WORK REQUIRED. Under this task are some entries; return every one of them exactly.

- - -

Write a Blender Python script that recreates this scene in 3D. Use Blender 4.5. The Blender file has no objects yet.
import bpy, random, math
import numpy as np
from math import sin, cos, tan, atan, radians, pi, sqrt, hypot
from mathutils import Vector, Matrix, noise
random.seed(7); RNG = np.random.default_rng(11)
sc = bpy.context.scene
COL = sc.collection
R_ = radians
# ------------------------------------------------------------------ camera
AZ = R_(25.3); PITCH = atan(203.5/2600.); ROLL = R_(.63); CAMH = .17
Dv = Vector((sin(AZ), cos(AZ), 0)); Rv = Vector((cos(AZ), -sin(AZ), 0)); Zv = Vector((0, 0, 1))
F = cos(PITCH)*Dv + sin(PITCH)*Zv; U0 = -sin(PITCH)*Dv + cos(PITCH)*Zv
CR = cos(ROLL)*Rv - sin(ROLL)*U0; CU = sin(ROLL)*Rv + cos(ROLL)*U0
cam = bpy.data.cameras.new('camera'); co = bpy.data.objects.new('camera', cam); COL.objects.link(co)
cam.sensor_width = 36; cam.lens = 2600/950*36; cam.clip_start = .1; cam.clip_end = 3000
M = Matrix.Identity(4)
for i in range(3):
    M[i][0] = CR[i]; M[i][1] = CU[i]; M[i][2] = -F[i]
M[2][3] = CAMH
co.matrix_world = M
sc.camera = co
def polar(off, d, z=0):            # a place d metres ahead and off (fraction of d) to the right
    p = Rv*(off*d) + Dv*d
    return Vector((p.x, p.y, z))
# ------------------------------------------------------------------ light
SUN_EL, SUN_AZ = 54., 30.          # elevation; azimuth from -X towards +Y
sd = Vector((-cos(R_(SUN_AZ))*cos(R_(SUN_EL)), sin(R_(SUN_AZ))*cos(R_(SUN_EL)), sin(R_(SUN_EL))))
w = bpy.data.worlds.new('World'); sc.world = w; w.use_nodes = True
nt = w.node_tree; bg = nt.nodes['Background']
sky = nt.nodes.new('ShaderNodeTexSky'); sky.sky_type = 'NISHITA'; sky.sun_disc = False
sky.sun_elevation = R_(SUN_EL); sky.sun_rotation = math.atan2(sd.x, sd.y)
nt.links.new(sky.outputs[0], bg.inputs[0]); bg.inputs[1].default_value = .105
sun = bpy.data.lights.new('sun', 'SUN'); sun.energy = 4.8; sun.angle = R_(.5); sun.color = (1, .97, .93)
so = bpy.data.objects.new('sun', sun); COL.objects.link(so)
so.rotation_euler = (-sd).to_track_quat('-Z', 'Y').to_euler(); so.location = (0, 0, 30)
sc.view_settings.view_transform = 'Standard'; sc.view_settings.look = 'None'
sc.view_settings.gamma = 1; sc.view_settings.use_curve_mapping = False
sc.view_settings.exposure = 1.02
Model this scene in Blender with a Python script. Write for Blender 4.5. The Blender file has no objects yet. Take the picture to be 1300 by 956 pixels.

- - -

TASK RESPONSE.
Write a Blender Python script that recreates this scene in 3D. Use Blender 4.5. The Blender file has no objects yet.
import bpy, random, math
import numpy as np
from math import sin, cos, tan, atan, radians, pi, sqrt, hypot
from mathutils import Vector, Matrix, noise
random.seed(7); RNG = np.random.default_rng(11)
sc = bpy.context.scene
COL = sc.collection
R_ = radians
# ------------------------------------------------------------------ camera
AZ = R_(25.3); PITCH = atan(203.5/2600.); ROLL = R_(.63); CAMH = .17
Dv = Vector((sin(AZ), cos(AZ), 0)); Rv = Vector((cos(AZ), -sin(AZ), 0)); Zv = Vector((0, 0, 1))
F = cos(PITCH)*Dv + sin(PITCH)*Zv; U0 = -sin(PITCH)*Dv + cos(PITCH)*Zv
CR = cos(ROLL)*Rv - sin(ROLL)*U0; CU = sin(ROLL)*Rv + cos(ROLL)*U0
cam = bpy.data.cameras.new('camera'); co = bpy.data.objects.new('camera', cam); COL.objects.link(co)
cam.sensor_width = 36; cam.lens = 2600/950*36; cam.clip_start = .1; cam.clip_end = 3000
M = Matrix.Identity(4)
for i in range(3):
    M[i][0] = CR[i]; M[i][1] = CU[i]; M[i][2] = -F[i]
M[2][3] = CAMH
co.matrix_world = M
sc.camera = co
def polar(off, d, z=0):            # a place d metres ahead and off (fraction of d) to the right
    p = Rv*(off*d) + Dv*d
    return Vector((p.x, p.y, z))
# ------------------------------------------------------------------ light
SUN_EL, SUN_AZ = 54., 30.          # elevation; azimuth from -X towards +Y
sd = Vector((-cos(R_(SUN_AZ))*cos(R_(SUN_EL)), sin(R_(SUN_AZ))*cos(R_(SUN_EL)), sin(R_(SUN_EL))))
w = bpy.data.worlds.new('World'); sc.world = w; w.use_nodes = True
nt = w.node_tree; bg = nt.nodes['Background']
sky = nt.nodes.new('ShaderNodeTexSky'); sky.sky_type = 'NISHITA'; sky.sun_disc = False
sky.sun_elevation = R_(SUN_EL); sky.sun_rotation = math.atan2(sd.x, sd.y)
nt.links.new(sky.outputs[0], bg.inputs[0]); bg.inputs[1].default_value = .105
sun = bpy.data.lights.new('sun', 'SUN'); sun.energy = 4.8; sun.angle = R_(.5); sun.color = (1, .97, .93)
so = bpy.data.objects.new('sun', sun); COL.objects.link(so)
so.rotation_euler = (-sd).to_track_quat('-Z', 'Y').to_euler(); so.location = (0, 0, 30)
sc.view_settings.view_transform = 'Standard'; sc.view_settings.look = 'None'
sc.view_settings.gamma = 1; sc.view_settings.use_curve_mapping = False
sc.view_settings.exposure = 1.02
Model this scene in Blender with a Python script. Write for Blender 4.5. The Blender file has no objects yet. Take the picture to be 1300 by 956 pixels.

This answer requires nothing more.